The U.S. government and various Western parliaments have claimed that the continuous human rights violations, including arbitrary detentions, torture, forced sterilizations of Uyghur women, and forced labor, amount to genocide and crimes against humanity.

The United Nations high commissioner for human rights produced a report about a year ago documenting incidents of grave rights violations in Xinjiang, and China has rejected it. The study suggested that the atrocities described might qualify as crimes against humanity and other international crimes.

Groups from different walks of life have been welcomed on tours of the area, but all have one thing in common: they agree with China’s “Xinjiang policy.”

“An accurate portrayal of Xinjiang’s history”

A group of African ambassadors and diplomats stationed in Beijing from nations including Senegal, Benin, Mali, Rwanda, Madagascar, Malawi, Uganda, Lesotho, and Chad visited Xinjiang in early February and voiced their support for China’s policies there.

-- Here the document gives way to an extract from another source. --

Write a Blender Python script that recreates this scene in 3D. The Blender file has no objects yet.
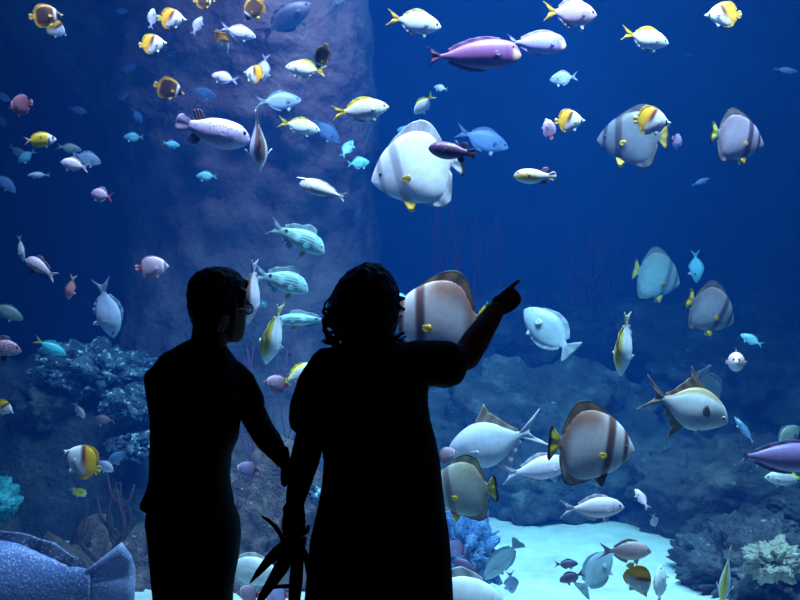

Many of these nations’ economies have profited from Chinese-built and -financed infrastructure projects under the Belt and Road Initiative, therefore all of them continue to have close links with China. They back China’s position in the UN as well.

Diplomats who went to Xinjiang in July said they didn’t support a prior suggestion by the United Nations’ top human rights committee to have discussion on alleged rights violations against Uyghurs and other ethnic minorities in the region. In October of 2022, the plan put out by a coalition of Western countries (including the United States) was overwhelmingly rejected.

The Chinese government held a lecture in Urumqi six days before the diplomats arrived in Xinjiang to promote its version of events there. Participants in conversations about “telling the story of Xinjiang well” underlined the need of communicating the narrative in languages other than Mandarin Chinese in order to reach international audiences.